Su www.cinecensura.com la mostra permanente promossa dalla Direzione Generale Cinema del Ministero della cultura realizzata dalla Fondazione Centro Sperimentale di Cinematografia e dalla Cineteca Nazionale che raccoglie i materiali relativi a 300 lungometraggi e a 80 cinegiornali, ma anche 100 tra pubblicità e cortometraggi, 28 manifesti censurati e filmati di tagli.
In Italia fino alla firma dell’attuale decreto, la censura cinematografica era regolata dalla Legge 21 aprile 1962, n. 161 e dal suo regolamento d’attuazione (D.P.R. 11 novembre 1963, n. 2029).
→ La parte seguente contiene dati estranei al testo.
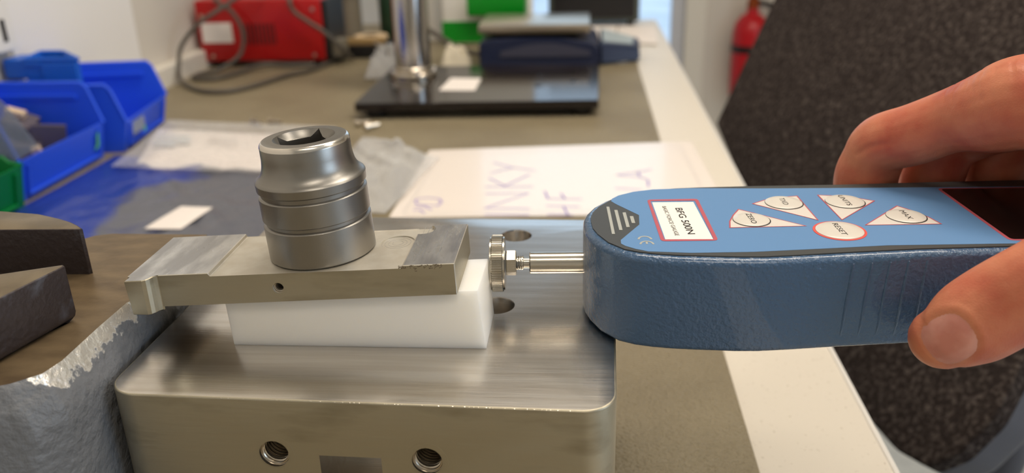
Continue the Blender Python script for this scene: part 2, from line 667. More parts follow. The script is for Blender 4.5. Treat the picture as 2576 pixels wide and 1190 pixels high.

La censura cinematografica nel nostro Paese negli anni del Secondo Dopoguerra ha avuto risvolti drammatici e ridicoli allo stesso tempo. Introdotta nei primi anni del ‘900 la censura venne sostanzialmente mantenuta inalterata durante il periodo fascista. Le leggi 959/1949 e 161/62 non mutano sostanzialmente le cose. L’Italia rimane un paese dove è difficile realizzare liberamente un film. Numerosi censori fascisti durante gli anni 50′ e 60’ assumono la guida delle varie commissioni censorie: Nicola De Pirro, Giani De Tomasi e Annibale Scicluna Sorge. Quest’ultimo diviene addirittura presidente della Prima commissione di revisione censurando diversi film tra i quali “Guardie e ladri” di Mario Monicelli e Steno con Totò e Aldo Fabrizi, “Anni facili” di Luigi Zampa e Vitaliano Brancati con Nino Taranto, “Totò cerca pace”, “Un turco napoletano” di Mario Mattoli con Totò. In quegli stessi anni subirono la censura anche “Nodo alla gola” di Alfred Hitchcock con James Stewart, “Totò e Carolina” di Mario Monicelli, “Totò e i re di Roma” di Steno e Mario Monicelli, “Adamo ed Eva” di Mario Mattoli con Erminio Macario, l’“Onorevole Angelina” di Luigi Zampa con Anna Magnani, “Due soldi di speranza” di Renato Castellani, “Il cammino della speranza” di Pietro Germi. Anche quando gli ex gerarchi fascisti, per questioni meramente anagrafiche andarono via, la censura nostrana colpì film come “Blow-Up” di Michelangelo Antonioni, “Novecento” di Bernardo Bertolucci, “Il Pap’occhio” di Renzo Arbore con Roberto Benigni, “Full Metal Jacket” di Stanley Kubrick, “L’ultima tentazione di Cristo” di Martin Scorsese, “Ultimo tango a Parigi” di Bernardo Bertolucci con Marlon Brando e Maria Schneider.